Long‐term changes in the mesosphere calculated by a two‐dimensional model

Abstract

We have used the interactive two‐dimensional model SOCRATES to investigate the thermal and the chemical response of the mesosphere to the changes in greenhouse gas concentrations observed in the past 50 years (CO2, CH4, water vapor, N2O, CFCs), and to specified changes in gravity wave drag and diffusion in the upper mesosphere. When considering the observed increase in the abundances of greenhouse gases for the past 50 years, a cooling of 3–7 K is calculated in the mesopause region together with a cooling of 4–6 K in the middle mesosphere. Changes in the meridional circulation of the mesosphere damp the pure radiative thermal effect of the greenhouse gases. The largest cooling in the winter upper mesosphere‐mesopause region occurs when the observed increase in concentrations of greenhouse gases and the strengthening of the gravity wave drag and diffusion are considered simultaneously.

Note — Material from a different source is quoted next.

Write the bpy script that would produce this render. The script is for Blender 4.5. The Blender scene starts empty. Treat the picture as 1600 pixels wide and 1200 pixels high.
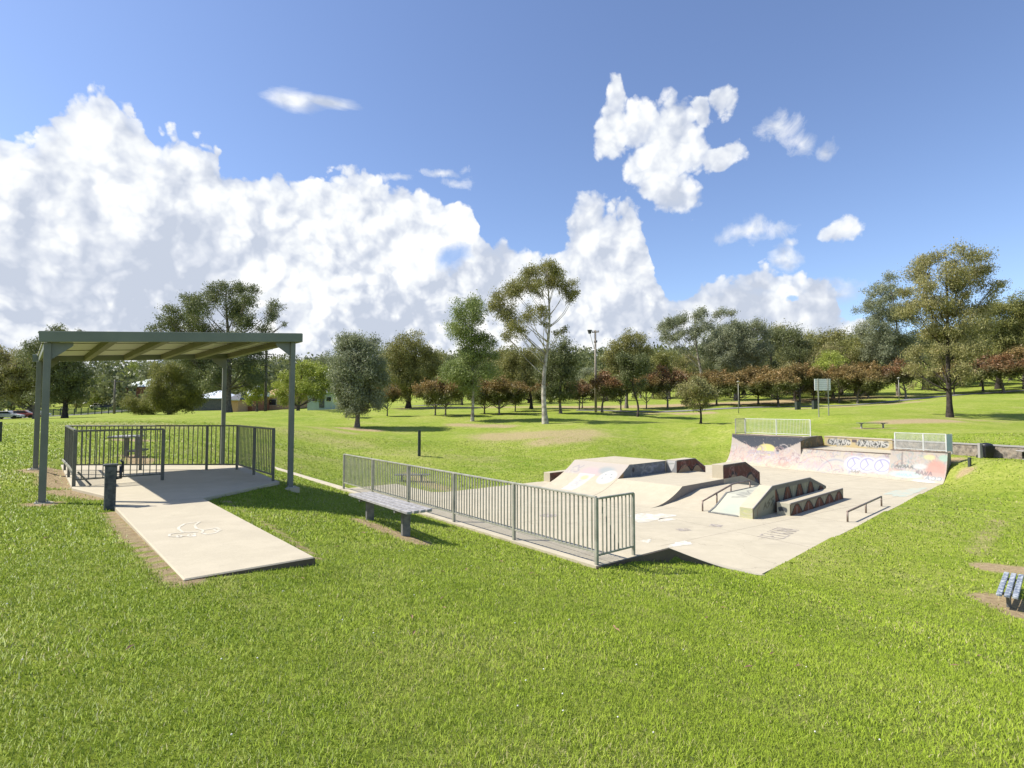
import bpy, math, random
import numpy as np
SC = bpy.context.scene
COL = SC.collection
random.seed(7)
rng = np.random.default_rng(11)

# ------------------------------------------------------------------ camera
FPX = 865.0
PITCH = math.atan(38 / 865)
CP, SP = math.cos(PITCH), math.sin(PITCH)
EYE = 1.6
cam_d = bpy.data.cameras.new("camera")
cam = bpy.data.objects.new("camera", cam_d)
COL.objects.link(cam)
cam.location = (0, 0, EYE)
cam.rotation_euler = (math.pi / 2 + PITCH, 0, 0)
cam_d.sensor_width = 36
cam_d.lens = 36 * FPX / 1600
cam_d.clip_start = 0.05
cam_d.clip_end = 3000
SC.camera = cam

# surveying helpers: a sight line of the photograph met with a level or a distance
def ray(px, py):
    x = (px - 800) / FPX; y = (600 - py) / FPX
    return (x, CP - y * SP, SP + y * CP)
def atD(px, py, D):           # D = metres below eye level
    r = ray(px, py); t = -D / r[2]
    return (r[0] * t, r[1] * t, EYE - D)
def atY(px, py, d):           # d = distance in front of the camera
    r = ray(px, py); t = d / r[1]
    return (r[0] * t, d, EYE + r[2] * t)
FX, FY, _ = atD(930.4, 883.6, 2.55)
AX, AY = 0.785, 0.6195
DECK = EYE - 2.55
FLOOR = EYE - 3.70
def PQ(p, q, z):
    return (FX + p * AX - q * AY, FY + p * AY + q * AX, z)
def toPQ(x, y):
    x = x - FX; y = y - FY
    return x * AX + y * AY, -x * AY + y * AX
FC, FS = math.cos(math.radians(4.2)), math.sin(math.radians(4.2))
def FB(u, v, h):
    return PQ(11.2 + u * FC - v * FS, 3.37 + u * FS + v * FC, FLOOR + h)

# ------------------------------------------------------------------ tagging and mesh building
def tag(o, label=None, cat=None, group=None, kind=None):
    if label: o['label'] = label
    if cat: o['category'] = cat
    if group: o['group'] = group
    if kind: o['kind'] = kind
    return o
def thing(name, loc, label, cat, group=None):
    o = bpy.data.objects.new(name, None)
    COL.objects.link(o); o.location = loc; o.empty_display_size = 0.3
    return tag(o, label, cat, group)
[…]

Depending on the adopted strengthening of the gravity wave drag and diffusion, a cooling varying from typically 6–10 K to 10–20 K over the past 50 years is predicted in the extratropical upper mesosphere during wintertime. In summer, however, consistently with observations, the thermal response calculated by the model is insignificant in the vicinity of the mesopause. Although the calculated cooling of the winter mesopause is still less than suggested by some observations, these results lead to the conclusion that the increase in the abundances of greenhouse gases alone may not entirely explain the observed temperature trends in the mesosphere. Long‐term changes in the dynamics of the middle atmosphere (and the troposphere), including changes in gravity wave activity may have contributed significantly to the observed long‐term changes in thermal structure and chemical composition of the mesosphere.